Die Grundfreiheiten als transnationale Integrationsnormen verpflichten in erster Linie die Mitgliedstaaten gemäß Art. 52 EUV und ihre Institutionen und Körperschaften. Die Bindung jedes Mitgliedstaats (sowohl des Aufnahmestaats als auch des Herkunftsstaats) ergibt sich auch aus der Formulierung des Art. 49 Abs. 2 AEUV.Bei den Grundfreiheiten handelt es sich um unmittelbar anwendbares Primärrecht, sodass die Mitgliedstaaten verpflichtet sind, die Grundfreiheiten zu gewährleisten.
3. Die Anordnung der Sicherstellung durch P stellt keine Maßnahme eines Mitgliedstaates dar, da P als Landespolizistin nur dem Land unterstellt ist.
Nein, das trifft nicht zu!
Die Grundfreiheiten verpflichten alle Gliederungsebenen der Mitgliedstaaten. Verpflichtete sind daher nicht nur alle Staatsgewalten auf Bundesebene, sondern auch Maßnahmen des Landes oder der Gemeinden. Die Maßnahme der Sicherstellung durch P ist dem jeweiligen Land als Rechtsträger zuzurechnen. Es handelt sich damit um die Maßnahme eines Mitgliedstaates.

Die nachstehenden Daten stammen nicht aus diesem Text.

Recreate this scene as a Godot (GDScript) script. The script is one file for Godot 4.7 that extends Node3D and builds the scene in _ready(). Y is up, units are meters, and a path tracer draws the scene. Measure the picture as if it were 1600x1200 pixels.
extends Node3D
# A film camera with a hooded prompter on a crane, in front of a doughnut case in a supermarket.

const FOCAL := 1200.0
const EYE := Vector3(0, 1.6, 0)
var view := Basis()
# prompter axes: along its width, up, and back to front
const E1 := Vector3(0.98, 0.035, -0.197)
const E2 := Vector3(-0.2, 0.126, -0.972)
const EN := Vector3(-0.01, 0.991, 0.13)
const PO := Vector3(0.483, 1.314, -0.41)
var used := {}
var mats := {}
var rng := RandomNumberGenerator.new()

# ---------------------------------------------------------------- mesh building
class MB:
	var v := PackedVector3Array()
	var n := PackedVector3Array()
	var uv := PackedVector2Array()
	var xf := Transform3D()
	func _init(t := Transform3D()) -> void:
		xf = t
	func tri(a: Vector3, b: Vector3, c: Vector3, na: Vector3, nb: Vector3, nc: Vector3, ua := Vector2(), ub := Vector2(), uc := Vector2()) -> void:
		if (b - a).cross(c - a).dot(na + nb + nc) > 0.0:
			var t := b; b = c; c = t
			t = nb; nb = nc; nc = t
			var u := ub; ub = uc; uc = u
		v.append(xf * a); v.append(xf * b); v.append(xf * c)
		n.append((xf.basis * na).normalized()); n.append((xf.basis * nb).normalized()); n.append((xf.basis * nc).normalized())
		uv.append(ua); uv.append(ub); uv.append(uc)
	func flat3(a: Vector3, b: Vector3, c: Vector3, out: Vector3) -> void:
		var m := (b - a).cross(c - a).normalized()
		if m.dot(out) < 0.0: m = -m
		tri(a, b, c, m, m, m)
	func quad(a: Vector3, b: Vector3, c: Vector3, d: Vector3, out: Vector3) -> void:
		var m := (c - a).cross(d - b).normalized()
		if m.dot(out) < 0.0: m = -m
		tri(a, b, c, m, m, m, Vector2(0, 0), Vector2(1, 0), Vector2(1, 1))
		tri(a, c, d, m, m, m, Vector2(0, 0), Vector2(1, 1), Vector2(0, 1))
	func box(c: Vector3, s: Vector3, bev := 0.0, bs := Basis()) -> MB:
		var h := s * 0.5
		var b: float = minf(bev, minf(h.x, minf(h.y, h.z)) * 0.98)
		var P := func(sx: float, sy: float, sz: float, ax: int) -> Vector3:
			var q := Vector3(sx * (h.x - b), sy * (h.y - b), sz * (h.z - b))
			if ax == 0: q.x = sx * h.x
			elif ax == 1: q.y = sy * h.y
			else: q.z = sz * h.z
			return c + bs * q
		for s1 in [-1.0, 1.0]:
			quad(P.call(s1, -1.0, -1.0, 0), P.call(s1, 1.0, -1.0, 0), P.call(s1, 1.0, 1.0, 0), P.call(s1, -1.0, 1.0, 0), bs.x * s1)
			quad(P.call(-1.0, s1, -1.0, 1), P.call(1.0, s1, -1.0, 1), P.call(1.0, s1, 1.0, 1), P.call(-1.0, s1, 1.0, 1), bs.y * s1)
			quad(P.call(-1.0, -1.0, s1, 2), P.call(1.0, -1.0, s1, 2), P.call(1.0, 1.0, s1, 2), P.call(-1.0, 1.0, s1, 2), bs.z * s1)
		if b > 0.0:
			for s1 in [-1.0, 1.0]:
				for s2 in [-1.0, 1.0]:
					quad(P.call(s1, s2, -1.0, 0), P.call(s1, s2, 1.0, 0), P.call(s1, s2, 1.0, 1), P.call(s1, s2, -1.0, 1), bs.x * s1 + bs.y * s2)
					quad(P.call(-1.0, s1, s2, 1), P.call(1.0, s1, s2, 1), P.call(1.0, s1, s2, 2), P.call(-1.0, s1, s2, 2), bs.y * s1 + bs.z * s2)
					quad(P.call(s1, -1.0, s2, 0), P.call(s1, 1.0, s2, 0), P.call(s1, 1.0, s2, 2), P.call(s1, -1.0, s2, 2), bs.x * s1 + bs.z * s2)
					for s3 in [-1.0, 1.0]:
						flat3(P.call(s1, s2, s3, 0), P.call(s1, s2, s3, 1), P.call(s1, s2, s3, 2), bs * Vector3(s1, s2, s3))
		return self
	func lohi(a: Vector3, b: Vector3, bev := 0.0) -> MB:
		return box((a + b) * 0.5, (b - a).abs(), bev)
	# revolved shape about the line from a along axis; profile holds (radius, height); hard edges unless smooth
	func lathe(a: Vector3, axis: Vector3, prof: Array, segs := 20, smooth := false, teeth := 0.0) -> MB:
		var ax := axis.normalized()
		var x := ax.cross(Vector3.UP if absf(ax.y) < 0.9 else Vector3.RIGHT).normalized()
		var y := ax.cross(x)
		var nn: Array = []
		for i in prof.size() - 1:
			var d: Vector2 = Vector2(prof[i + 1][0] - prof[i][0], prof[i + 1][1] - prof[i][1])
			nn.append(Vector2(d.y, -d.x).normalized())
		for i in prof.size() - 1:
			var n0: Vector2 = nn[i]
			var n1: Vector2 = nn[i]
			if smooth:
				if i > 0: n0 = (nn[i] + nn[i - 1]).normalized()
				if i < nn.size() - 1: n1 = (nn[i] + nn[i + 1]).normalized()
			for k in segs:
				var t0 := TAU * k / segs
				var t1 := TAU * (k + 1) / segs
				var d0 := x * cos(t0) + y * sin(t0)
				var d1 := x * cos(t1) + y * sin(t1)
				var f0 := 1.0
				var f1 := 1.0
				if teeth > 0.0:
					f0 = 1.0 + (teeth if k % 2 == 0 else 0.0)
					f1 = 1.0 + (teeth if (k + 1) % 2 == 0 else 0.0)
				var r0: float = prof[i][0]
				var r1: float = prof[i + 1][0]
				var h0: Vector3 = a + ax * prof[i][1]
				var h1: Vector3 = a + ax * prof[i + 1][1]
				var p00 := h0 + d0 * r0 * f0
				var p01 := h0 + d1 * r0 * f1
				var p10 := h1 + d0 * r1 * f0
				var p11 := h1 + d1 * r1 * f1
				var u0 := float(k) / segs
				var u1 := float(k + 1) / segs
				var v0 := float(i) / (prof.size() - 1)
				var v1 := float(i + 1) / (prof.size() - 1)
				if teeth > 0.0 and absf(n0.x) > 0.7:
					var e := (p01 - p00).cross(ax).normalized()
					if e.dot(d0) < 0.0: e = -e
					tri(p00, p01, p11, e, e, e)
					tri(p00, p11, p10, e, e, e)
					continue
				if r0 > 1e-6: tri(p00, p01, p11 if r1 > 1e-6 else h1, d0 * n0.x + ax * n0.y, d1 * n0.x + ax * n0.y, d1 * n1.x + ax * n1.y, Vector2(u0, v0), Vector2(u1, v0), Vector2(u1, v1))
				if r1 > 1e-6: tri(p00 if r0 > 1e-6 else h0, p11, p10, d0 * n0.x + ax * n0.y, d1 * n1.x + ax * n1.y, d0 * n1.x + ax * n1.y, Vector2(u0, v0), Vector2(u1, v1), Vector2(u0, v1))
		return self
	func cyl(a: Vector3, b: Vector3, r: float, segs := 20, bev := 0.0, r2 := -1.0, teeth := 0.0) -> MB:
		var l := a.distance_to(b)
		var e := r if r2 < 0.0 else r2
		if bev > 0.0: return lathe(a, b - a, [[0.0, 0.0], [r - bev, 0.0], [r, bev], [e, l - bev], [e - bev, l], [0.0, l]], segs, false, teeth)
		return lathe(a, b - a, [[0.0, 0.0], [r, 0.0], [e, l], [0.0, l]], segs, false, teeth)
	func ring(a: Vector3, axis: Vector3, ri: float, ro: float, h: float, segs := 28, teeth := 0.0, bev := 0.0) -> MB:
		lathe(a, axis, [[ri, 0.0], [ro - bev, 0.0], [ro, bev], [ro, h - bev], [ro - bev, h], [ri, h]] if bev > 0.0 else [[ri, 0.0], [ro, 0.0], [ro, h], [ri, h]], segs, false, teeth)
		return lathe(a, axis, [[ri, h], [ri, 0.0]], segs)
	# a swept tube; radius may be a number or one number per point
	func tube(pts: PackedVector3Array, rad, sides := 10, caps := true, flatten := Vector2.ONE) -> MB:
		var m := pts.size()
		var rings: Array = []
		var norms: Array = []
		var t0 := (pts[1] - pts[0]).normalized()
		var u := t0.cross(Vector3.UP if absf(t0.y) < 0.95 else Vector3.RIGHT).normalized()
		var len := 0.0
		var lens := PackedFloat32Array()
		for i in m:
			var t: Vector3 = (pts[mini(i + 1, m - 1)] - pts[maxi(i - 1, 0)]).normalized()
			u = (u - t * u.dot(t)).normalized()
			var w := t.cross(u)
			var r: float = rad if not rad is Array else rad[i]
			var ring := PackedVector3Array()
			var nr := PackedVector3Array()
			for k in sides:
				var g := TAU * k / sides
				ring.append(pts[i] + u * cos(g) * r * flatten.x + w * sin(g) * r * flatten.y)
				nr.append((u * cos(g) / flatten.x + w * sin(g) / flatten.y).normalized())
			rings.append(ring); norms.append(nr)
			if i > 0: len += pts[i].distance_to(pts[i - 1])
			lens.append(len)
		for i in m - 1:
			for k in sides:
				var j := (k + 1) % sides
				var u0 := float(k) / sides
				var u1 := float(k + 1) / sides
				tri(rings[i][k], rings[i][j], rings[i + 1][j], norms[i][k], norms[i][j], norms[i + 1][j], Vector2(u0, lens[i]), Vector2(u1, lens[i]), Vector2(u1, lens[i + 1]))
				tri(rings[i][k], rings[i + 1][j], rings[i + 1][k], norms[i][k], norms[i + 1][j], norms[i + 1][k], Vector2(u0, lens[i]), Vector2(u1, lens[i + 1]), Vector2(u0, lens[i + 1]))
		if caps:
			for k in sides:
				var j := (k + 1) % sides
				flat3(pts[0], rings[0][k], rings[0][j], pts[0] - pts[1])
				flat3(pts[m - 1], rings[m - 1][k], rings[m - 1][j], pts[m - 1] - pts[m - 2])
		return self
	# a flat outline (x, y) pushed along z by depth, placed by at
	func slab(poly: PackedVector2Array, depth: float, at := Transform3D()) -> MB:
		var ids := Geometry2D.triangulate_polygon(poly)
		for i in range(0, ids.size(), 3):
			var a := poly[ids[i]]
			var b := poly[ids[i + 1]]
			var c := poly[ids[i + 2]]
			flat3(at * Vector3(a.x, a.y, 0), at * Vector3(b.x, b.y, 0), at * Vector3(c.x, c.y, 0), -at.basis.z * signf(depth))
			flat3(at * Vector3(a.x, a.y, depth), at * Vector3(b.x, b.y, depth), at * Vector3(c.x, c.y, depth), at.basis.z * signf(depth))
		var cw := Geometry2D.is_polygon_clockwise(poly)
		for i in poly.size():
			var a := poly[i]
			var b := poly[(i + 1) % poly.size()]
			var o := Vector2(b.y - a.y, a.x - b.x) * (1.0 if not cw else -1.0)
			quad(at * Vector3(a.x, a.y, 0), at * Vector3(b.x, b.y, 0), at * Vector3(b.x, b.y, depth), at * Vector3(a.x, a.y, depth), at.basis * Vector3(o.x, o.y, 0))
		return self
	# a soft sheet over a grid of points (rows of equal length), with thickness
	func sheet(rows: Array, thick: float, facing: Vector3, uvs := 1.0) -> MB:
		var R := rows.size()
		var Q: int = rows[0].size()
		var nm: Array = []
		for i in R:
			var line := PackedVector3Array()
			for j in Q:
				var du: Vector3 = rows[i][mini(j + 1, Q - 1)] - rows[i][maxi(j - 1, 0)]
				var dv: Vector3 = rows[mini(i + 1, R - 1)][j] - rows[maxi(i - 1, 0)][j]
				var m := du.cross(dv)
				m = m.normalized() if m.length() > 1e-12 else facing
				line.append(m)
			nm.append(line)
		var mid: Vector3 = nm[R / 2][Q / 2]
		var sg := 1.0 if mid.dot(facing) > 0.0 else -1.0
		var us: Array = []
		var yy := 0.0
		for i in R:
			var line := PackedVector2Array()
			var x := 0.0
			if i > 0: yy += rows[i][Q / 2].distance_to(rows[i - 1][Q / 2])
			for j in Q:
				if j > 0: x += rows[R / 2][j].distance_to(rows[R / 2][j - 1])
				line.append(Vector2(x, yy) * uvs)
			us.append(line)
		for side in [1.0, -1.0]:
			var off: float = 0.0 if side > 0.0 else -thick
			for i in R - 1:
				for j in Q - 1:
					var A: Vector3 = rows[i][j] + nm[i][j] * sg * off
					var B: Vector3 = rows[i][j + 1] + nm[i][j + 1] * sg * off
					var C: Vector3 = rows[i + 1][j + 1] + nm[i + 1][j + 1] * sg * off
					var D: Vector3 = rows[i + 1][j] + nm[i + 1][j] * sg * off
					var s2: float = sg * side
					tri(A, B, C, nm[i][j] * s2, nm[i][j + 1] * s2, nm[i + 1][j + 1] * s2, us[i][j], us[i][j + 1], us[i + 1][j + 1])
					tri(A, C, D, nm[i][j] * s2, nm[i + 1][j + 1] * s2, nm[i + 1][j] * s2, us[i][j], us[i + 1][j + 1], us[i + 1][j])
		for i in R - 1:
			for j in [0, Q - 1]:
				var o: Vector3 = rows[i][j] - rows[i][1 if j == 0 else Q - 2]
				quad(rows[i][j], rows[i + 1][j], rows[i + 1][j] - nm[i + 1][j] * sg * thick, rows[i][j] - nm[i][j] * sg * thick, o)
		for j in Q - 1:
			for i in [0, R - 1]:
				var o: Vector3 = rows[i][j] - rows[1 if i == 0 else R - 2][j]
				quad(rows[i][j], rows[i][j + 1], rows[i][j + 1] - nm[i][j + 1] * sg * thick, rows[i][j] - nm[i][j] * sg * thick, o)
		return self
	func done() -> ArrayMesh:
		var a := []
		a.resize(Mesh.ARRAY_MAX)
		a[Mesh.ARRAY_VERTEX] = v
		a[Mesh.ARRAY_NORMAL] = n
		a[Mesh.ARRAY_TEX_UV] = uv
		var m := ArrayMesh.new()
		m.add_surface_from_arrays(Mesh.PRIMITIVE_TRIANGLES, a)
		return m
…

4. An die Qualität der Maßnahme werden hohe Anforderungen gestellt. Die Sicherstellung ist daher keine Maßnahme eines Verpflichteten.
Nein!
Als Maßnahme eines Mitgliedstaates im Sinne des Art. 49 AEUV ist jede Ausdrucksform der mitgliedstaatlichen öffentlichen Hand anzusehen. Art. 49 AEUV gilt für alle Maßnahmearten der Mitgliedstaaten, die die grenzüberschreitende Niederlassung zu behindern geeignet sind. Darunter fallen Gesetze, untergesetzliche Normgebung, Verwaltungsvorschriften, Verwaltungspraxis, Gerichtsurteile und Einzelakte sowie auch faktische Maßnahmen. Die Anordnung der Sicherstellung des Cannabis durch Landespolizistin P stellt einen Verwaltungsakt dar und damit ein Handeln der öffentlichen Hand. Es handelt sich um eine Maßnahme des Mitgliedstaates Deutschland als Verpflichteter.